Ma come bilanciarle?

«Abbiamo davanti una grande opportunità che non possiamo sprecare. Se c'è una lezione con un mero trasferimento di nozioni, si puó procedere in collegamento. Ma poi noi sappiamo che il bello dell'università è il dialogo, l'interazione, le domande. In questo caso il vecchio è insostituibile, come lo sono le relazioni sociali».

Vale al Politecnico, vale nella società.

«Noi dobbiamo governare questo processo e utilizzare le risorse che ci danno le nuove tecnologie senza idolatrarle».

Prendiamo lo smart working.

«Appunto. Ci suggerisce un nuovo approccio in cui non contano più solo le ore lavorate, ma gli obiettivi».

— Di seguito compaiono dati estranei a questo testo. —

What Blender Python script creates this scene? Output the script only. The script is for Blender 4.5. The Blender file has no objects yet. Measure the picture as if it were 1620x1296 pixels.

Affascinante. Una sfida epocale?

«Una spinta che ci costringe a ripensare i modelli organizzativi, gli spazi - pensi alla scrivania - le leggi. Pensi alle ricadute per il mondo delle imprese, per la pubblica amministrazione, per la giustizia. Pensi a come questo modello più agile, smart puó entrare nei meccanismi talvolta contorti o barocchi della nostra burocrazia, del nostro sistema normativo, appesantito da lacci e orpelli. Pensi alla velocità di esecuzione, uno dei parametri chiave per il nostro futuro e pensi ancora al rapporto pubblico privato che nel nostro Paese non sempre è pacifico».

Insomma, ci attende una stagione di grandi speranze?

«Siamo stati toccati nel profondo, nell'intimo da quel che è accaduto in questi mesi così difficili. Ora dobbiamo consolidare il cambiamento, ma senza la smania o l'ossessione del nuovo. L'uomo resta un animale sociale e le relazioni sono fondamentali per vivere e crescere. Peró abbiamo davanti una grande occasione per ridisegnare, comparto per comparto, la nostra società».

La priorità?

«Ogni settore deve riflettere per aggiornare i propri standard al tempo presente che non puó più essere come il precedente. E, in conclusione, mi lasci dire che dobbiamo investire sull'infrastruttura digitale».

Il 5 G?

«Sì.

Il 5 G offre applicazioni strepitose che possono migliorare la qualità della nostra vita e liberare una parte del nostro tempo. Dalle operazioni chirurgiche a distanza alla possibilità di visitare un monumento dall'altra parte del mondo. L'Italia non puó perdere questa sfida: il lockdown ci costringe ad entrare nel futuro».